Odom wasn’t interested in awarding style points after the game; from his perspective, a win is a win.

“Our guys found a way,” Odom said with a laugh. “So thrilled to have a chance to get down and win one like that, because we’ll grow from it. It was obviously an ugly game, but I wanted everybody to get their full ticket price today and make sure it went down to the end.”

Emblematic of this new UNLV program, Maiava, a redshirt freshman, has yet to lose a start in his college career (4-0). Against Colorado State he rebounded from a slow first quarter that included a lost fumble on a sack to complete 27-of-36 passes for a career-high 353 yards. And Odom and offensive coordinator Brennan Marion were confident he’d come through in the end.

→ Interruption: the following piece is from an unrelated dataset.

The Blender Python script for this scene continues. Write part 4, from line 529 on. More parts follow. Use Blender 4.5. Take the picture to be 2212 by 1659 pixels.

On the final drive, Maiava hit all four of his throws for 50 yards.

“I thought Brennan did a great job calling it,” Odom said of the final possession. “And then the play over by our bench, what a throw and catch that was.”

De Jesus, who has taken a backseat on offense since Maiava became the starting quarterback, exploded for a season-high nine catches and 120 yards. White had nine grabs for 74 yards.

De Jesus transferred in from a junior college before the season, so all he knows of UNLV football is what they’ve done in 2023.

"It feels great to be 6-1, man,” De Jesus said while seated next to his coach at the postgame press conference. “And that's all due to this guy right here, coach Odom."